Preamble
We start with the premise that the United States is a nation bound by the rule of law. No one is above it -- including the President of the United States. Both Democratic or Republican presidents have engaged, for a nearly unbroken sixty year period, in undeclared military action after undeclared military action. We have witnessed an explosion of military spending and base-building while American infrastructure, i.e., transportation, technological and educational, has crumbled. While crippling national debt has become a political buzzword for both major political parties, the reality is neither is willing to address out-of-control military spending, which accounts for one of the largest, if not largest, components of the federal budget. The economic reality is that the United States government can no longer finance a worldwide military presence. The political reality is that a rampant military-industrial complex of war profiteers and defense-based industries and accompanying lobbyists are caustic ingredients to a small "d" democratic body politic.
We, the signers of this Declaration, desire peacefully to make common cause to see an end to the era of endless undeclared American military engagements and destructive effect of the military-industrial complex. While the signers hereto may disagree on how the United States government should address issues of chronic American poverty, we believe that it is the responsibility of the American people to address it with their collective resources and ideas prior to funding foreign governments and causes, many of which are openly corrupt. This latter point applies especially in the context of the American exportation of the implements of war, which is often subsidized.
We, the signers of this Declaration, do hereby declare the following five principles that should guide American military policy:
Comment: We are a nation under the rule of law. The Congress has an affirmative duty to oversee the war-making powers of the Executive Branch by, among other things, the constitutional power to declare war on another sovereign nation. For the period ending the Second World War until present, there have been a series of military engagements, some of which have persisted years, that may only be described as "wars." Yet there has not been a single declaration of war by any Congress since 1941. American presidents have deployed ground/invasion troops into Korea, Vietnam, Grenada, Panama, Iraq (twice), and Afghanistan. Numerous other bombing campaigns have been waged against other nations as well. To say we live in an age of virtually unchecked Executive war-making is not hyperbolic: it is merely descriptive of the constant military engagements.

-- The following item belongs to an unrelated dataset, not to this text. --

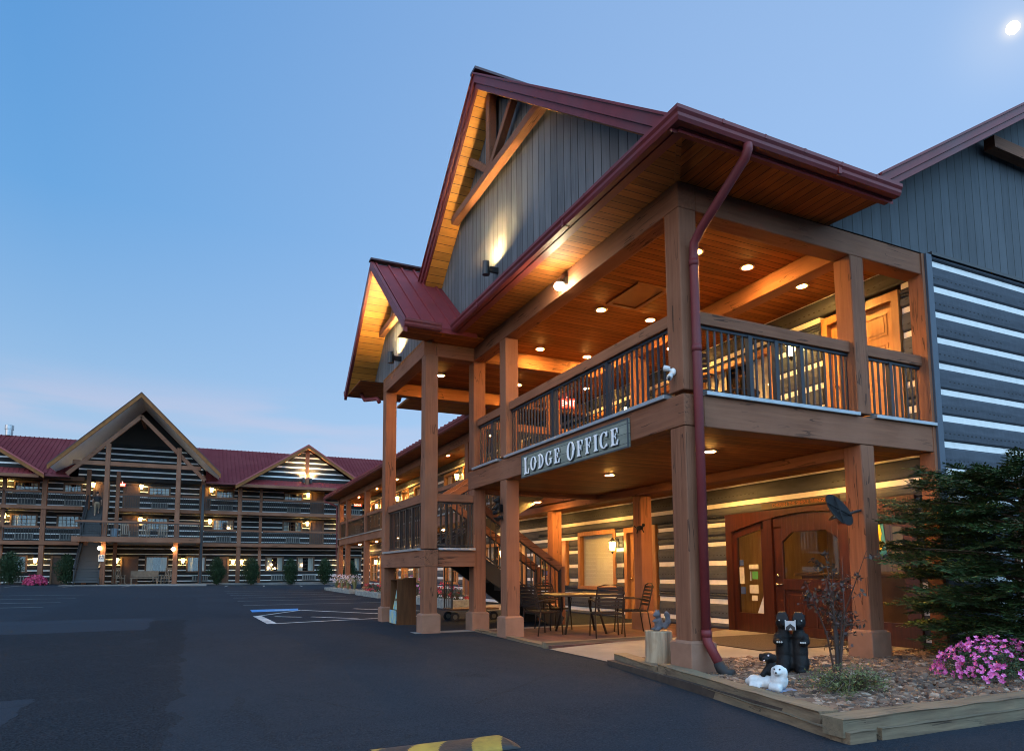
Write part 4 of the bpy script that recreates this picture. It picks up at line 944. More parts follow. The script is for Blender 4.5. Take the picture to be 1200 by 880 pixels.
# the two side gables with log infill
def side_gable(cx, zt):
    sl = .645; hw = 5.35; yf = 48.6
    zq = lambda x: zt-sl*abs(x-cx)
    mb = MB()
    for s in (-1,1):
        e = cx+s*hw; roofslab(mb, (e,yf,zq(e)), (e,56,zq(e)), (cx,56,zt), (cx,yf,zt), .1)
        for k in range(24): mb.bar((e,yf+.1+k*.3,zq(e)+.01),(cx,yf+.1+k*.3,zt+.01),.05,.05)
    part('gable_roof', mb, RED2, RB)
    mb = MB()
    for s in (-1,1):
        e = cx+s*hw
        mb.prism([(e,yf-.06,zq(e)+.02),(cx,yf-.06,zt+.02),(cx,yf-.06,zt-.10),(e,yf-.06,zq(e)-.10)], (0,.06,0), 0)
        mb.prism([(e,yf-.03,zq(e)-.10),(cx,yf-.03,zt-.10),(cx,yf-.03,zt-.36),(e,yf-.03,zq(e)-.36)], (0,.12,0), 1)
    part('rake_trim', mb, [M('red_rake', (.26,.035,.03), .4), M('tan_timber', (.25,.10,.030), .75, spec=.2, col2=(.16,.062,.018), nscale=4)], RB)
    mb = MB(); z = 8.62; y = 49.3
    k = 0
    while z < zt-.45:
        hgt = .30 if k % 2 == 0 else .11
        a = (zt-.34-z)/sl; b = max(.05, (zt-.34-z-hgt)/sl)
        mb.prism([(cx-a,y,z),(cx+a,y,z),(cx+b,y,z+hgt),(cx-b,y,z+hgt)], (0,.1,0), k % 2); z += hgt; k += 1
    part('gable_wall', mb, [LOG, CHINK], RB)
    mb = MB(); roofslab(mb, (cx-hw+.7,48.75,8.22), (cx+hw-.7,48.75,8.22), (cx+hw-1.0,49.3,8.66), (cx-hw+1.0,49.3,8.66), .05)
    for k in range(32): mb.bar((cx-4.6+k*.3,48.76,8.24),(cx-4.6+k*.3,49.28,8.66),.05,.04)
    part('skirt_roof', mb, M('red_skirt_metal', (.17,.028,.03), .45), RB)
    beam(RB, cx-hw+.3,48.72,7.98, cx+hw-.3,48.95,8.2, 'eave_beam', BX)
    mb = MB(); mb.box(cx-.14,49.0,8.2,cx+.14,49.2,zt-.3); part('king_post', mb, BZ, RB)
side_gable(2.87, 11.6); side_gable(-20.1, 11.75)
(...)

This unilateral war-making must stop and Congress should again reassert its proper and constitutional role as guardian of American peace. Moreover, American military might should not be employed against countries that do not attack the United States. The use of American force as "diplomacy by other means" has undoubtedly led to the worldwide collapse of American prestige around the world.
2. The closure of all military installations or bases in any foreign jurisdiction in times of peace (i.e., in the absence of an undeclared war), including Iraq and Afghanistan.
3. No foreign aid, military or otherwise, to any nation or cause while the poverty rate remains above 5% in the United States.
4. An immediate fifty percent reduction in the Department of Defense budget with commensurate cuts to military personnel, bases and hardware.
5. An immediate cancellation of the membership in NATO by the United States.